Sometimes, the music one listens to can actually subvert stereotypes. In fact, I rarely ever meet someone who listens to the music that I “expect” them to. So maybe music actually doesn’t give an accurate insight into one’s character, but the songs one listens to can reveal what they care about. So yes, music taste does reveal a lot about a person, not necessarily who they are as a person, but rather about the things they care about and value in life. Music is an intersection of identities, each one influencing music taste in a different way. Some people listen to music that their parents grew up listening to. Others listen to classical music because they are talented musicians. I’ve always been involved in music, from piano at age 6, to clarinet at 11, so I’ve always had a deep appreciation for classical music even if I don’t listen to it daily. However, many don’t think this far when asking a simple icebreaker because of course who would overanalyze the kind of music a stranger listens to? I would never do that… Although everyone judges others’ identity based on limited information, it only takes daily action to stop stereotypes; even though the stereotypes that come from music taste are largely playful, it can contribute to a bigger issue—the idea that identity is a monolith. Icebreakers in general only tell a small sliver of one’s character. So the next time you feel judgemental about someone’s music taste, the clothes they wear, or their favorite movie, take a second to reflect. Ask them more icebreaker questions and even beyond that, get to know them as a person, not a projection of the stereotypes they may or may not embody. Ask them why they listen to the music they do. Instead of just breaking the ice, try to look beneath the tip of the iceberg, what unique aspects of their identity, character, and personality, are hiding beneath the surface?
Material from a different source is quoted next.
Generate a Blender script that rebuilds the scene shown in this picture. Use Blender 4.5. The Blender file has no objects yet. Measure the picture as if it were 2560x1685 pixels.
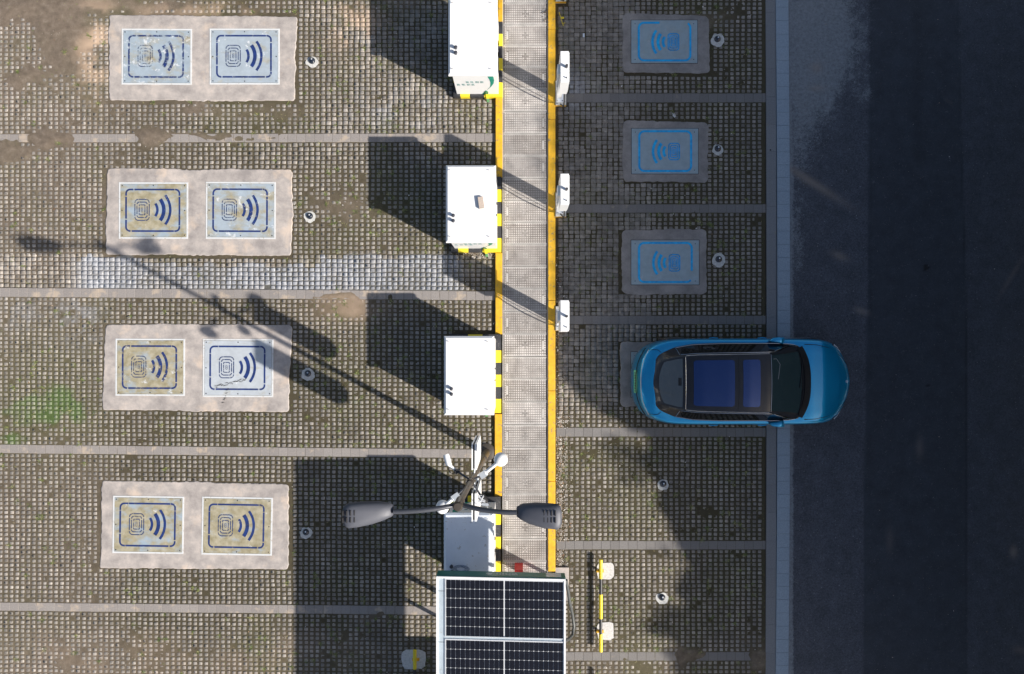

[1] Male manipulator: A meme that originated on the app TikTok about a specific subgenre of music. The joke is something along the lines of “if they listen to this music, run.” Examples of “male manipulator music” are Radiohead, The Smiths; The Cure, etc.
[2]Performative male: a subgenre of “nice guys” that tries too hard to be in touch with their feminine side or pretends to like things like K-Pop, tote bags, reading, matcha, Laufey, or the like to improve their popularity with girls.